Copy the lines that follow, keeping every character the same.

» **Material**:
+++
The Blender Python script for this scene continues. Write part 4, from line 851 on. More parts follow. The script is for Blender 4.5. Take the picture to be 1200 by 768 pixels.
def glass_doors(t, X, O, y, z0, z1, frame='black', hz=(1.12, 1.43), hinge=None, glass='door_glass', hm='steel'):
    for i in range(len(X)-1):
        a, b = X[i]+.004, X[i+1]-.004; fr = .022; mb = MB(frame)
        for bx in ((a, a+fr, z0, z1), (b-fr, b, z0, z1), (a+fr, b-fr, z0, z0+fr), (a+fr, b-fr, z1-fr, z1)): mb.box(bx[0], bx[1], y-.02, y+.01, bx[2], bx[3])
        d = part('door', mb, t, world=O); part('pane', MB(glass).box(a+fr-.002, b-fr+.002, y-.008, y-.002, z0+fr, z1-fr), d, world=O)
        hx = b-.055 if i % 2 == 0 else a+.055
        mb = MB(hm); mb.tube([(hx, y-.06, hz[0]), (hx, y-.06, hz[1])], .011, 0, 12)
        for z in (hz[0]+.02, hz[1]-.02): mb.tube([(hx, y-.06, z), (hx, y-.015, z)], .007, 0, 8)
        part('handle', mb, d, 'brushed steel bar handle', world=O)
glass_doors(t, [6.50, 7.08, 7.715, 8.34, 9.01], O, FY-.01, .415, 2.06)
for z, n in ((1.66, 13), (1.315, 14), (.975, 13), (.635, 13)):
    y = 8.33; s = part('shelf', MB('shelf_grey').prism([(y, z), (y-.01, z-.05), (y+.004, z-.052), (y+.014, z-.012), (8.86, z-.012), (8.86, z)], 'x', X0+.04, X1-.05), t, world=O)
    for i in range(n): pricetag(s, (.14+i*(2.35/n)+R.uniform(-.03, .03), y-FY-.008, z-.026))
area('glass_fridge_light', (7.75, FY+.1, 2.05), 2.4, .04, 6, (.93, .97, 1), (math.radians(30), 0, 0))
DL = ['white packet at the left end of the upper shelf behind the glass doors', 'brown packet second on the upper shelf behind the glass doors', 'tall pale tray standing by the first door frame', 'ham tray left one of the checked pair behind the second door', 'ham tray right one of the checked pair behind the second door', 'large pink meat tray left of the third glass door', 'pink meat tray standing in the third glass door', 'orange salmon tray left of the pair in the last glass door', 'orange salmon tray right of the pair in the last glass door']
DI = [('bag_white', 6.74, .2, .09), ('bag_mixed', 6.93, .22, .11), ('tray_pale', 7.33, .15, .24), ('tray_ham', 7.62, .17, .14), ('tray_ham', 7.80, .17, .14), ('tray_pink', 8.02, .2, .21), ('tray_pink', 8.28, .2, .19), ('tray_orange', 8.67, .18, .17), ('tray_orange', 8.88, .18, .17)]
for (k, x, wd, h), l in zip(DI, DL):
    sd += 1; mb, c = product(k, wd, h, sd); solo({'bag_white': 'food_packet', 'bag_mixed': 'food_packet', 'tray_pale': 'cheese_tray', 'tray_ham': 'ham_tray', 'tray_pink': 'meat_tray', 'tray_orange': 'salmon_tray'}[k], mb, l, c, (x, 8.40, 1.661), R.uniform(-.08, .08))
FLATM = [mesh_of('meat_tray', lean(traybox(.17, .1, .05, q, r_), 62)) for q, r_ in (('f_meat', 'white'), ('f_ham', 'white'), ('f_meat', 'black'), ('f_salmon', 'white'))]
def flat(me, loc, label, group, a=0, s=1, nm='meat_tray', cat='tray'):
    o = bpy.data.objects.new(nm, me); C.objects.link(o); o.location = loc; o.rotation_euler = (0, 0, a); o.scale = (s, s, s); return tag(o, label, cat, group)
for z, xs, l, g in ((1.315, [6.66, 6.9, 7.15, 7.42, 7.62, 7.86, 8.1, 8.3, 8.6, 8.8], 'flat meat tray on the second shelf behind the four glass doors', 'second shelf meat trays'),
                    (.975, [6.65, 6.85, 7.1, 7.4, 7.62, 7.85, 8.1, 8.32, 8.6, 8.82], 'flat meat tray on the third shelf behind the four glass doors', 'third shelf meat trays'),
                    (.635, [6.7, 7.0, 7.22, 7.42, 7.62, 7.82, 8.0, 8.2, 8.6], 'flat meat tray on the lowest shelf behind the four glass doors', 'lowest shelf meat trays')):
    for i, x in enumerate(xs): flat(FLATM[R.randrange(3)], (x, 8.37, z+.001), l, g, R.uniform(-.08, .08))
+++
» **Correct answer**:
The Blender Python script for this scene continues. Write part 4, from line 851 on. More parts follow. The script is for Blender 4.5. Take the picture to be 1200 by 768 pixels.
def glass_doors(t, X, O, y, z0, z1, frame='black', hz=(1.12, 1.43), hinge=None, glass='door_glass', hm='steel'):
    for i in range(len(X)-1):
        a, b = X[i]+.004, X[i+1]-.004; fr = .022; mb = MB(frame)
        for bx in ((a, a+fr, z0, z1), (b-fr, b, z0, z1), (a+fr, b-fr, z0, z0+fr), (a+fr, b-fr, z1-fr, z1)): mb.box(bx[0], bx[1], y-.02, y+.01, bx[2], bx[3])
        d = part('door', mb, t, world=O); part('pane', MB(glass).box(a+fr-.002, b-fr+.002, y-.008, y-.002, z0+fr, z1-fr), d, world=O)
        hx = b-.055 if i % 2 == 0 else a+.055
        mb = MB(hm); mb.tube([(hx, y-.06, hz[0]), (hx, y-.06, hz[1])], .011, 0, 12)
        for z in (hz[0]+.02, hz[1]-.02): mb.tube([(hx, y-.06, z), (hx, y-.015, z)], .007, 0, 8)
        part('handle', mb, d, 'brushed steel bar handle', world=O)
glass_doors(t, [6.50, 7.08, 7.715, 8.34, 9.01], O, FY-.01, .415, 2.06)
for z, n in ((1.66, 13), (1.315, 14), (.975, 13), (.635, 13)):
    y = 8.33; s = part('shelf', MB('shelf_grey').prism([(y, z), (y-.01, z-.05), (y+.004, z-.052), (y+.014, z-.012), (8.86, z-.012), (8.86, z)], 'x', X0+.04, X1-.05), t, world=O)
    for i in range(n): pricetag(s, (.14+i*(2.35/n)+R.uniform(-.03, .03), y-FY-.008, z-.026))
area('glass_fridge_light', (7.75, FY+.1, 2.05), 2.4, .04, 6, (.93, .97, 1), (math.radians(30), 0, 0))
DL = ['white packet at the left end of the upper shelf behind the glass doors', 'brown packet second on the upper shelf behind the glass doors', 'tall pale tray standing by the first door frame', 'ham tray left one of the checked pair behind the second door', 'ham tray right one of the checked pair behind the second door', 'large pink meat tray left of the third glass door', 'pink meat tray standing in the third glass door', 'orange salmon tray left of the pair in the last glass door', 'orange salmon tray right of the pair in the last glass door']
DI = [('bag_white', 6.74, .2, .09), ('bag_mixed', 6.93, .22, .11), ('tray_pale', 7.33, .15, .24), ('tray_ham', 7.62, .17, .14), ('tray_ham', 7.80, .17, .14), ('tray_pink', 8.02, .2, .21), ('tray_pink', 8.28, .2, .19), ('tray_orange', 8.67, .18, .17), ('tray_orange', 8.88, .18, .17)]
for (k, x, wd, h), l in zip(DI, DL):
    sd += 1; mb, c = product(k, wd, h, sd); solo({'bag_white': 'food_packet', 'bag_mixed': 'food_packet', 'tray_pale': 'cheese_tray', 'tray_ham': 'ham_tray', 'tray_pink': 'meat_tray', 'tray_orange': 'salmon_tray'}[k], mb, l, c, (x, 8.40, 1.661), R.uniform(-.08, .08))
FLATM = [mesh_of('meat_tray', lean(traybox(.17, .1, .05, q, r_), 62)) for q, r_ in (('f_meat', 'white'), ('f_ham', 'white'), ('f_meat', 'black'), ('f_salmon', 'white'))]
def flat(me, loc, label, group, a=0, s=1, nm='meat_tray', cat='tray'):
    o = bpy.data.objects.new(nm, me); C.objects.link(o); o.location = loc; o.rotation_euler = (0, 0, a); o.scale = (s, s, s); return tag(o, label, cat, group)
for z, xs, l, g in ((1.315, [6.66, 6.9, 7.15, 7.42, 7.62, 7.86, 8.1, 8.3, 8.6, 8.8], 'flat meat tray on the second shelf behind the four glass doors', 'second shelf meat trays'),
                    (.975, [6.65, 6.85, 7.1, 7.4, 7.62, 7.85, 8.1, 8.32, 8.6, 8.82], 'flat meat tray on the third shelf behind the four glass doors', 'third shelf meat trays'),
                    (.635, [6.7, 7.0, 7.22, 7.42, 7.62, 7.82, 8.0, 8.2, 8.6], 'flat meat tray on the lowest shelf behind the four glass doors', 'lowest shelf meat trays')):
    for i, x in enumerate(xs): flat(FLATM[R.randrange(3)], (x, 8.37, z+.001), l, g, R.uniform(-.08, .08))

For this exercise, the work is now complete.